Wednesday, June 6, 2012

Ray Bradbury, 1920-2012


Just this morning on the subway ride to work, I was reading an interview in Filmfax magazine with writer/editor Dr. Samuel J. Sackett. Decades ago, he had sent his first story to author Ray Bradbury to get his opinion on it. Bradbury "rewrote the first two pages into one page to condense it and, of course, it was all in his style which was not my style, so I had to rewrite that page as I would have written it," Sackett told the magazine. "But there was one sentence I simply couldn't rewrite because I couldn't think of another way to put it, so there's one sentence by Bradbury in that story. But I don't remember which sentence."

Upon arriving at work, I learned that Ray Bradbury has passed away at the age of 91. As they say, the death of an old man is no tragedy – meaning, as I take it, it's neither a surprise nor too soon. But that doesn't mean it is not an occasion for sadness and happiness; to lose someone who crafted tales of great poetry is a loss and at the same time a reminder that this weird human species is capable of producing someone who can make a martian pulp story into poetry.

I believe Fahrenheit 451 was the first of his books that I read, probably back in junior high school. (I was just making reference to the wall-sized TV screens in a conversation with a friend last week.) Sometime later, I read his epic book The Martian Chronicles, a book that is inescapable as a lodestar for later writers tackling the topic of former civilizations on Mars, just as one can't write about robots without either referencing or being seen to avoid referencing Isaac Asimov's robotic laws.
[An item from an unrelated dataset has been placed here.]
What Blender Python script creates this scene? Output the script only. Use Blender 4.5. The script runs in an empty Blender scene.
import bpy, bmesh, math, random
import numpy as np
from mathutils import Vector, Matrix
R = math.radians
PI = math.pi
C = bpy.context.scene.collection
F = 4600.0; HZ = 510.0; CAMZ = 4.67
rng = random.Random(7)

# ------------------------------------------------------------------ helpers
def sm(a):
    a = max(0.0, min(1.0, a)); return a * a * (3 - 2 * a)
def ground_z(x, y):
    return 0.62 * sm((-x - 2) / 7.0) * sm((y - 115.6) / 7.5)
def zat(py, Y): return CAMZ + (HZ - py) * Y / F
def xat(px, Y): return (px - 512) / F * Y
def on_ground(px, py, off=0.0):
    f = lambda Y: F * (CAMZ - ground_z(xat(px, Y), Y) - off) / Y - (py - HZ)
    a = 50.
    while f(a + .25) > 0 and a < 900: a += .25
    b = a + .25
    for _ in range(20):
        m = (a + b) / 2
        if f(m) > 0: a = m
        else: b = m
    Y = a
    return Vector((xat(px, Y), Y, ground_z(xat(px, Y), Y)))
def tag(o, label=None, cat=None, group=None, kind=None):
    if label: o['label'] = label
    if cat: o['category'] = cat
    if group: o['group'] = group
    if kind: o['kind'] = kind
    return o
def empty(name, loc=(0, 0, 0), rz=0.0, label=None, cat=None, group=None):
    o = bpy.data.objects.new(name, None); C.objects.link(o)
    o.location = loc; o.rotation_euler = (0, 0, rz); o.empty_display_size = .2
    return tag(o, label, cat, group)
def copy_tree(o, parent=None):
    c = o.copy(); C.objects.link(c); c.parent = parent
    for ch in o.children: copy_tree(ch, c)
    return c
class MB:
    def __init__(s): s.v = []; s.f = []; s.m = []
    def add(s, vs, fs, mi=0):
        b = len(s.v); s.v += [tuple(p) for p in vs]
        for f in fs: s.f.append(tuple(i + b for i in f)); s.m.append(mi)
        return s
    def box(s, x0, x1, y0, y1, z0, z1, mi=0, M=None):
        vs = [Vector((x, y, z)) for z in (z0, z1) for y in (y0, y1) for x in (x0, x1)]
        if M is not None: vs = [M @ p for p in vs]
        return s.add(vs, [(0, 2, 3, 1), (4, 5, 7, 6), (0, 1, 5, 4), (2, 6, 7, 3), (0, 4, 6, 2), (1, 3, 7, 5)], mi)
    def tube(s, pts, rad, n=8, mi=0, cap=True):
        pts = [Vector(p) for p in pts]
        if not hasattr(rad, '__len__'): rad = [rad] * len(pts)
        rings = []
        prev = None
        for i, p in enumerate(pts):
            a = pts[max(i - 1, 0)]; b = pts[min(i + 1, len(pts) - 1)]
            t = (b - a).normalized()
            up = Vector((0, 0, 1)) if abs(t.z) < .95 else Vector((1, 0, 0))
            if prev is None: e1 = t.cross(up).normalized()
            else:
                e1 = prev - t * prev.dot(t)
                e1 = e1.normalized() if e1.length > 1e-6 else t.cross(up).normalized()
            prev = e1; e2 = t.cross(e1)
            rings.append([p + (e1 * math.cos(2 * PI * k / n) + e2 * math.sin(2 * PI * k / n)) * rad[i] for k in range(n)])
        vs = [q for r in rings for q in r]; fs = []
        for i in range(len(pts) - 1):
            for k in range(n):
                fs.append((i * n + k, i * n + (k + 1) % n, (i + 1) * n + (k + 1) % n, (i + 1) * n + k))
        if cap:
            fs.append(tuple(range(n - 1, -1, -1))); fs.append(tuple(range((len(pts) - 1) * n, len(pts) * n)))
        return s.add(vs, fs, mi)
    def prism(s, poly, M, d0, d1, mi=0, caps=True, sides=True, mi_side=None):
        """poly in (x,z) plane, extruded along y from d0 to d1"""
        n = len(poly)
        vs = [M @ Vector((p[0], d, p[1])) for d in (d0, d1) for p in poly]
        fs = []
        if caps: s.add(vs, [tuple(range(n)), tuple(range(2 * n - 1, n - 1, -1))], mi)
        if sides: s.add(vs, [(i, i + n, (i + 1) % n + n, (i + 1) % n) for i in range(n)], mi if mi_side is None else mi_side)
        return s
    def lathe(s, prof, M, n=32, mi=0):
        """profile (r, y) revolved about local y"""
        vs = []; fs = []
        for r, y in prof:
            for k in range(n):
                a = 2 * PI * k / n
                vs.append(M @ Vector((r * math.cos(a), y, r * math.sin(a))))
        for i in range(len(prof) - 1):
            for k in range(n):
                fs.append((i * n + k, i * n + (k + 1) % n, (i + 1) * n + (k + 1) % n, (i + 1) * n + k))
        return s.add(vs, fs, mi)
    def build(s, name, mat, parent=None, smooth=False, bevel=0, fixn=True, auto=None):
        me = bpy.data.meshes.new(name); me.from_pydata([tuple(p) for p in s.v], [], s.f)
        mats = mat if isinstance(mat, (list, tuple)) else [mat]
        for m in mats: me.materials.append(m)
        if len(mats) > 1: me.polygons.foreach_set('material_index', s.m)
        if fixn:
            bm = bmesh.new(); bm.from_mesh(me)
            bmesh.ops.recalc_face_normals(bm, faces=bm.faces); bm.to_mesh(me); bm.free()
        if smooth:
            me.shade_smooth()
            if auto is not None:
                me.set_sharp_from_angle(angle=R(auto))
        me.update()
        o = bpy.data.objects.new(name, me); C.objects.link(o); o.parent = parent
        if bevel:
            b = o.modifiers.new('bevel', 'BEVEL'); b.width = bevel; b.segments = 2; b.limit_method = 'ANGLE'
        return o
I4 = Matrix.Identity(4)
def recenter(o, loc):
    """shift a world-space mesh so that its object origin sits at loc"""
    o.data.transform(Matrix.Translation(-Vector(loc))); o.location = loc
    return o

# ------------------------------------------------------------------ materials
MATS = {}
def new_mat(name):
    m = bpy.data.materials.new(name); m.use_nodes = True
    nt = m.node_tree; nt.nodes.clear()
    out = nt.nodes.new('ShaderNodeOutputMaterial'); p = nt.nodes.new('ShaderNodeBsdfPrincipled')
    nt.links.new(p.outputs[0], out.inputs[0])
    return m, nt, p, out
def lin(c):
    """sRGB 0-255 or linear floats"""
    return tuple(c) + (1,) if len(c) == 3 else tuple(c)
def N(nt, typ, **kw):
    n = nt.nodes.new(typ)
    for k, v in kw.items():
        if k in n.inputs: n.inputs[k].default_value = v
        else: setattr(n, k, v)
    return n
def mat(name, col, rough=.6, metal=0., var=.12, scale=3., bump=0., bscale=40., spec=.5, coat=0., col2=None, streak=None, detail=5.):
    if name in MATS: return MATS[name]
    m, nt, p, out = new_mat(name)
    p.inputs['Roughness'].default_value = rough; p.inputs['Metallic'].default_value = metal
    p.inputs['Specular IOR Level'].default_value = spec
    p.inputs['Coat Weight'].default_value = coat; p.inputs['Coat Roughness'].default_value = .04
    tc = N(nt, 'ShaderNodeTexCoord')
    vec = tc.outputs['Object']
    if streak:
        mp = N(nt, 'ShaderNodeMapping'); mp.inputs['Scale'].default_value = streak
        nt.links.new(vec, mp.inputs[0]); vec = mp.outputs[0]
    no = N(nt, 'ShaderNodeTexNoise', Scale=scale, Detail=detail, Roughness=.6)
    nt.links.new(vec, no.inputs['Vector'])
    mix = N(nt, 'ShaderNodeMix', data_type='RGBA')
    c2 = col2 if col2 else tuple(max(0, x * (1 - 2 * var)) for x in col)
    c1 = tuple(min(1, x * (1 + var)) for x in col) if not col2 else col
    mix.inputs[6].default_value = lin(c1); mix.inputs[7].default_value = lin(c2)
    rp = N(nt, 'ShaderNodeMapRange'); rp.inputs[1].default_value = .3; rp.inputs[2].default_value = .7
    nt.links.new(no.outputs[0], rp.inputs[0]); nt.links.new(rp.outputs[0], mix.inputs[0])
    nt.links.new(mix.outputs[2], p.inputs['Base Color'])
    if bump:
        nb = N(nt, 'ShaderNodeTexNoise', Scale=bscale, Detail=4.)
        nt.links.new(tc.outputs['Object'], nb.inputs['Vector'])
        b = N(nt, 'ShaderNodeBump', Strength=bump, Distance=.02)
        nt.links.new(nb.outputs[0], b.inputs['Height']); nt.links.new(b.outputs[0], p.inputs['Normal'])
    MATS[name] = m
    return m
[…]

Bradbury was an unusual genre writer in many ways. Unlike the hard-SF writers or the new wave SF writers, Bradbury's stories were a gentler, more humane sort. It says something good about the science fiction world that his stories were not only read but celebrated within it. I think they will be celebrated for many years to come, and their influence will be sustained, even if later generations "don't remember which sentence" of the continuing narrative about Mars came from Bradbury. He's woven himself too much into the stories.